Instead of using arrows to represent a planar vector field, one sometimes uses families of curves called field lines. A curve $y = y(x)$ is a field line of the vector field $F(x, y)$ if at each point $(x_0, y_0)$ on the curve, $F(x_0, y_0)$ is tangent to the curve.
On
We consider the curve
$\alpha(x) = (x, y(x)), \tag 1$
with tangent vector
$\alpha'(x) = (1, y'(x)) = \mathbf i + y'(x) \mathbf j; \tag 2$
if
$F(x, y) = P(x, y) \mathbf i + Q(x, y) \mathbf j \tag 3$
is tangent to $\alpha(x)$ at $(x, y)$, then $\alpha'(x)$ is collinear with $F(x, y)$; that is, there is some
$0 \ne \beta \in \Bbb R \tag 4$
with
$\alpha'(x) = \beta F(x, y); \tag 5$
that is, by virtue of (2) and (3),
$\mathbf i + y'(x) \mathbf j = \beta P(x, y) \mathbf i + \beta Q(x, y) \mathbf j; \tag 6$
comparing coefficients yields
$\beta P(x, y) = 1, \tag 7$
and
$\beta Q(x, y) = y'(x); \tag 8$
we observe that (7) implies $P(x, y) \ne 0$, hence we have
$\beta = \dfrac{1}{P(x, y)}, \tag 9$
and combining this with (8) we find
$y'(x) = \beta Q(x, y) = \dfrac{1}{P(x, y)} Q(x, y) = \dfrac{Q(x, y)}{P(x, y)}. \tag{10}$
Now with
$F(x, y) = y \mathbf i + x \mathbf j, \tag{11}$
we obtain
$y'(x) = \dfrac{x}{y}, \tag{12}$
or
$yy'(x) = x; \tag{13}$
we observe that
$\dfrac{1}{2}(y^2(x))' = yy'(x); \tag{14}$
(13) may thus be written as
$\dfrac{1}{2}(y^2(x))' = \dfrac{1}{2}(x^2)', \tag{15}$
or
$\dfrac{1}{2}(y^2(x) - x^2)' = 0, \tag{16}$
whence
$(y^2(x) - x^2)' = 0, \tag{17}$
which implies that
$y^2(x) - x^2 = C, \; \text{a constant}; \tag{18}$
the field lines of (11) are thus the curves
$y^2 - x^2 = C, \tag{19}$
which is a family of hyperbolas in $\Bbb R^2$.
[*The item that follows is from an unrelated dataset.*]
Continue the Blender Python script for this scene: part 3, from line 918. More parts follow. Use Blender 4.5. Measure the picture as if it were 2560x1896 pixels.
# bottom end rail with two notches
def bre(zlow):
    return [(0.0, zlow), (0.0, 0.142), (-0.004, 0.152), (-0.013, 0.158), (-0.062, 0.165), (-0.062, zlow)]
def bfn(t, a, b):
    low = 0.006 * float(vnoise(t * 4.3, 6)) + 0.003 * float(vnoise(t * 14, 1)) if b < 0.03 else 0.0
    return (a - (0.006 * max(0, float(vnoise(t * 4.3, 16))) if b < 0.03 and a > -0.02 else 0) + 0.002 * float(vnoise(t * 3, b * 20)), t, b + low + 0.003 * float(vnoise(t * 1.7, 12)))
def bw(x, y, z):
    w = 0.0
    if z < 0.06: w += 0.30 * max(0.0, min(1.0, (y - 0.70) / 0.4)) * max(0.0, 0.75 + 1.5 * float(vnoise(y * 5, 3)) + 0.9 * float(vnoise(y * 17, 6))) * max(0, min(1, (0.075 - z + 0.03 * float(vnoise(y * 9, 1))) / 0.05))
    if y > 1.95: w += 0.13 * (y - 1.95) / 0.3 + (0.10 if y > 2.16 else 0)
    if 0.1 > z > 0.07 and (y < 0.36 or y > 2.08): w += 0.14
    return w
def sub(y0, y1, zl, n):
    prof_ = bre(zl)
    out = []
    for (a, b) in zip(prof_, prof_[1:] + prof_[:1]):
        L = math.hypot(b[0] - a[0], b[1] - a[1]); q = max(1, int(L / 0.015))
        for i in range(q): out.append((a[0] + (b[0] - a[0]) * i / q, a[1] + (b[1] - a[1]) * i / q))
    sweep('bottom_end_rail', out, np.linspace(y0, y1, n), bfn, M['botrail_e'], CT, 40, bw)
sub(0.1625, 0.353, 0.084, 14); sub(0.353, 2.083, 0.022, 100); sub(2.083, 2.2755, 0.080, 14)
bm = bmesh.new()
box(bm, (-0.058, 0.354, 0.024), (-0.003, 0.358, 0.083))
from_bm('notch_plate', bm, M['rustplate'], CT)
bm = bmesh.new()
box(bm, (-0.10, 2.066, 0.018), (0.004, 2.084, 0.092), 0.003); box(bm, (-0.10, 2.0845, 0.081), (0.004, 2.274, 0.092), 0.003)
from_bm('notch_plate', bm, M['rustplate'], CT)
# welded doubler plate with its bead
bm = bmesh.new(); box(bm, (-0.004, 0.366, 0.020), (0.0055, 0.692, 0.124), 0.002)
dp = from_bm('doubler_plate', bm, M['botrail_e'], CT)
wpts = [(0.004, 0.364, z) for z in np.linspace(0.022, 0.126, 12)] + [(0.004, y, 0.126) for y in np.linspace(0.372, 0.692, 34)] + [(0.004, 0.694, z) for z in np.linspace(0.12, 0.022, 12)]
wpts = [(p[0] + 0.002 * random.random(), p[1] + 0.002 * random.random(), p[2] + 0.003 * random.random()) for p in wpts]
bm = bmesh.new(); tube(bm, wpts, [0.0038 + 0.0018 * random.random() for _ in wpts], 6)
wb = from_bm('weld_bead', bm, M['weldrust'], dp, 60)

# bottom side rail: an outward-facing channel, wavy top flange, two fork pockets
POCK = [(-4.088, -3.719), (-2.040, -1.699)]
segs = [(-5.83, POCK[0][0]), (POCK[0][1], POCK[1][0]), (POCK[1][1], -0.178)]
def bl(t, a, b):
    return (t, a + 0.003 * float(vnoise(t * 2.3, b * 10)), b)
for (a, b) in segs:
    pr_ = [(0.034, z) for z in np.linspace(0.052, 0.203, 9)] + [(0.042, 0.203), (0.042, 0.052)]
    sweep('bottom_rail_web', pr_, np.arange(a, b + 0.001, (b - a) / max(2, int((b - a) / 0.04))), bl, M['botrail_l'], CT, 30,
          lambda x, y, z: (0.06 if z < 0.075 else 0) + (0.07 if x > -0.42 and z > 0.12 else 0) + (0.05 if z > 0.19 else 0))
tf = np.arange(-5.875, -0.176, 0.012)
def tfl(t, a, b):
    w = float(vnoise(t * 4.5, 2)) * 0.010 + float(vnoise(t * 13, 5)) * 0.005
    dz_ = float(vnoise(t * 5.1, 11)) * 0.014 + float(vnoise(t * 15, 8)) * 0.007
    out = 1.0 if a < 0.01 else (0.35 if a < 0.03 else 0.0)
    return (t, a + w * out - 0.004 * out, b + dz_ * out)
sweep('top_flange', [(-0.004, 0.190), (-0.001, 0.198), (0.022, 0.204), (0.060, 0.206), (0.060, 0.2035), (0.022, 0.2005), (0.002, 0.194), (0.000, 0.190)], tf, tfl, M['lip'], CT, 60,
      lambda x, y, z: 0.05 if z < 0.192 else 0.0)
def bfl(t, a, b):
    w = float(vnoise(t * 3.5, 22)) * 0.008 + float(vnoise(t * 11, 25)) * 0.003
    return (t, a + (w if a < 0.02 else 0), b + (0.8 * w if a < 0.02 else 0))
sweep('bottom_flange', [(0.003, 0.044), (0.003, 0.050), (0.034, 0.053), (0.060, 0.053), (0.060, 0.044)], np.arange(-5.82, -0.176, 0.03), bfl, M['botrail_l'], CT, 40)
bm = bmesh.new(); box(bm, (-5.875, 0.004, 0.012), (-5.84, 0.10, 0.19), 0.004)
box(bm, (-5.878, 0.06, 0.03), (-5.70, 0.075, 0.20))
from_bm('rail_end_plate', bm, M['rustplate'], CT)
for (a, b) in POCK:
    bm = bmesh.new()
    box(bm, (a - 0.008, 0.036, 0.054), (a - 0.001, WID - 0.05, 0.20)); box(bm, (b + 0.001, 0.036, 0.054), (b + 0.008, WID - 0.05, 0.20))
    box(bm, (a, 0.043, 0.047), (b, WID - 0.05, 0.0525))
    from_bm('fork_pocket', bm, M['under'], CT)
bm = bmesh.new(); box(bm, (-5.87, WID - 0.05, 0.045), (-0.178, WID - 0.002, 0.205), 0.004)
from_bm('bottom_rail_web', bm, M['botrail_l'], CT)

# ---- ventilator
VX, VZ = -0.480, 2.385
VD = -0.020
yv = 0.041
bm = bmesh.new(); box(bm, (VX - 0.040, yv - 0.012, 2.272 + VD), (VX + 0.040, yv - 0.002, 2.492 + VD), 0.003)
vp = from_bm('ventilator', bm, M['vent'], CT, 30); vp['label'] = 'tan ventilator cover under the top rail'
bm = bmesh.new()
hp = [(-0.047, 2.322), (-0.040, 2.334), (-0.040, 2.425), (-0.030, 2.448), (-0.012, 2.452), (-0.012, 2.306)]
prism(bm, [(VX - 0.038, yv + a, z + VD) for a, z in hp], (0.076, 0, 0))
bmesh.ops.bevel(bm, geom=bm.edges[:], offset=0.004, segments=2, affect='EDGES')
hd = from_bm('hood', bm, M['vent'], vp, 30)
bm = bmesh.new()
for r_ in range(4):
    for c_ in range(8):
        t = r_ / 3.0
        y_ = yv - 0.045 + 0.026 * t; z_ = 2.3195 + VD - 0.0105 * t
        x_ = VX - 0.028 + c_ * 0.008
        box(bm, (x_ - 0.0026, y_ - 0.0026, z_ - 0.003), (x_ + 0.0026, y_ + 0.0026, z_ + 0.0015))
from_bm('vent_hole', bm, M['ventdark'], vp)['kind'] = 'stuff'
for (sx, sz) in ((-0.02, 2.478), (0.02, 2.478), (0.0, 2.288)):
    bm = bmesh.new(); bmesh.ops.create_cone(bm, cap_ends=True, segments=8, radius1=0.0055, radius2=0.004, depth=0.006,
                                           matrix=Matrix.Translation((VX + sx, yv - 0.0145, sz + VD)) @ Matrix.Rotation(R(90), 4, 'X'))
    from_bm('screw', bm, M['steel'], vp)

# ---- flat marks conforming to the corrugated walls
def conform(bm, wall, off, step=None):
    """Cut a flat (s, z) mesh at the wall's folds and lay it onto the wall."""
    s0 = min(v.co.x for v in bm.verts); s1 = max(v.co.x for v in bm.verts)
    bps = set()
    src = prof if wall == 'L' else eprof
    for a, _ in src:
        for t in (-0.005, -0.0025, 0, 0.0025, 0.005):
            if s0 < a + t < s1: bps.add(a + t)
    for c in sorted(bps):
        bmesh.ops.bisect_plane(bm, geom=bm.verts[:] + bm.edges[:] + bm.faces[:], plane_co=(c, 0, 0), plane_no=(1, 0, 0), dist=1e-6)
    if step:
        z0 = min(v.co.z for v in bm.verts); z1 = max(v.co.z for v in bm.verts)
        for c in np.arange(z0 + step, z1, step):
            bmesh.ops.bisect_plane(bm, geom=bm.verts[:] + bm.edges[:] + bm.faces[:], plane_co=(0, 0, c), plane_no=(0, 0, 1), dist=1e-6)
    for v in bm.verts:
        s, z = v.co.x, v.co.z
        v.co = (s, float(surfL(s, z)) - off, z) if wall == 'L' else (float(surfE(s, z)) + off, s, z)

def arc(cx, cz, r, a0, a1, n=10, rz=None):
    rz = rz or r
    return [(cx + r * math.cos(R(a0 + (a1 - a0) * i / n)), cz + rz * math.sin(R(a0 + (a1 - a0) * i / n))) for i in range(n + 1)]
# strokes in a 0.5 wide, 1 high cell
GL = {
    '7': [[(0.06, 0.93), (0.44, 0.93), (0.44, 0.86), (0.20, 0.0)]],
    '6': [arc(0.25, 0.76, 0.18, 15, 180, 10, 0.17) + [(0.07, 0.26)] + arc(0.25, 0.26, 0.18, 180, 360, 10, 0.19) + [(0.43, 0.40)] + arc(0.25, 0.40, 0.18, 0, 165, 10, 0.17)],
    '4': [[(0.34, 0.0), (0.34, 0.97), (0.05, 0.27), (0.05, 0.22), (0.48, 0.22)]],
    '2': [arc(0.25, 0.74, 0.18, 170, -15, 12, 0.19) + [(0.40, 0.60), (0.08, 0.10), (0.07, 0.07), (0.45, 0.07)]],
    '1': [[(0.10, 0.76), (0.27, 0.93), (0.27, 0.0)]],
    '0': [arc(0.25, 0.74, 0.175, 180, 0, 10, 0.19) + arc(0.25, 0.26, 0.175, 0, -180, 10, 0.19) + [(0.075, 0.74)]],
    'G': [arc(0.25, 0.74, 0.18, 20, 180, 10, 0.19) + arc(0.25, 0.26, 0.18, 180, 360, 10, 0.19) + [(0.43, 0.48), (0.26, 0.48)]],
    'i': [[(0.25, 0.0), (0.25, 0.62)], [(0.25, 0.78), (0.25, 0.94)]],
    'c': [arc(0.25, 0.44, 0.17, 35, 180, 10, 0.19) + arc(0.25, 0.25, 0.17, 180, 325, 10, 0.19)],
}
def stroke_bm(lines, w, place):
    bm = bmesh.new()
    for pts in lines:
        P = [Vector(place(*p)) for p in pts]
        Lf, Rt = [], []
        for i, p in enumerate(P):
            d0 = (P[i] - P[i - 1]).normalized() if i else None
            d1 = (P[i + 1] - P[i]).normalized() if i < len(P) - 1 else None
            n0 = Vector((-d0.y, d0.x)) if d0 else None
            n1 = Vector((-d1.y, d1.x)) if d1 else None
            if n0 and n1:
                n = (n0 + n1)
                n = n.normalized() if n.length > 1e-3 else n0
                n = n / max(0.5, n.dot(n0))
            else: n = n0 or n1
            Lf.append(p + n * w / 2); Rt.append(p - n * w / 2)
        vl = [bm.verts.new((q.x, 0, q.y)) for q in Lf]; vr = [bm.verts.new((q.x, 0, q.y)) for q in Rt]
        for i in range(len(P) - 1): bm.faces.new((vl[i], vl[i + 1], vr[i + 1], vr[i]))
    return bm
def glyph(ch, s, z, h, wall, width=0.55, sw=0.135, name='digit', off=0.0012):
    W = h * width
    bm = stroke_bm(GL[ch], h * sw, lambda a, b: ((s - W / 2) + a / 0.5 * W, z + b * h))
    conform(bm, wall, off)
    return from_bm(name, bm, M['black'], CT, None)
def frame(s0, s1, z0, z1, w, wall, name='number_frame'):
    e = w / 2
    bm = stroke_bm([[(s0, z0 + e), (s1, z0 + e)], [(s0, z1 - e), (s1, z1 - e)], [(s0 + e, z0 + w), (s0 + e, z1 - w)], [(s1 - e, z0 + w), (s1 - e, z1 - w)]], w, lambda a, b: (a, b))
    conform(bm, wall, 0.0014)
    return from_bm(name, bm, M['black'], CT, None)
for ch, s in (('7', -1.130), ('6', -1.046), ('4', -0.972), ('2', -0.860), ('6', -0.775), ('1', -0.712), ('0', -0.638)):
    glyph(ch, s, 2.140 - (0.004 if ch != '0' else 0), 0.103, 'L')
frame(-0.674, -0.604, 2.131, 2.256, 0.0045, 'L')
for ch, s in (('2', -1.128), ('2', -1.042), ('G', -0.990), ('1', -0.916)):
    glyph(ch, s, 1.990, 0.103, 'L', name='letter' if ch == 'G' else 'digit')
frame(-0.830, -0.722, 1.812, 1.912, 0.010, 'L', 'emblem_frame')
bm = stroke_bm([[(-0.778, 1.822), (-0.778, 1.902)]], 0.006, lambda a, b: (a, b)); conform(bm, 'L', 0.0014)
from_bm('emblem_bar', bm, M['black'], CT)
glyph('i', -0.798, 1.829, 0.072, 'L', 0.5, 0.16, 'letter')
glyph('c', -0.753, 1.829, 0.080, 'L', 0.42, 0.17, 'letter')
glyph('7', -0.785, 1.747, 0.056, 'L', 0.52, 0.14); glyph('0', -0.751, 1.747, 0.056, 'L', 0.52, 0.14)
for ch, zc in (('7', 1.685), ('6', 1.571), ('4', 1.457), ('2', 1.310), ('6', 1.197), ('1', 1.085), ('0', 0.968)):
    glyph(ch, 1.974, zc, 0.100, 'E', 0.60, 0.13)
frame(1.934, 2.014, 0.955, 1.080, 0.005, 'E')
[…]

If $y(x)$ is a field line, this means that at every $x$ you have that $F(x,y)$ is colinear with the derivative of $(x,y(x))$, which is $(1,y'(x))$. So for each $x$ there is a number $\alpha(x)$ such that $$ (P(x,y(x)),Q(x,y(x)))=\alpha(x)\,(1,y'(x)). $$ Thus $$ P(x,y(x))=\alpha(x),\ \ \ Q(x,y(x))=\alpha(x)\,y'(x)=P(x,y(x))\,y'(x). $$ Thus $$ y'(x)=\frac{Q(x,y(x))}{P(x,y(x))}. $$ When $$ F(x,y)=(y,x), $$ the differential equation becomes $$ y'=\frac{x}{y}, $$ with solution $y=\sqrt{x^2+y(x_0)^2-x_0^2}$ when $y>0$ and $y=-\sqrt{x^2+y(x_0)^2-x_0^2}$ when $y<0$.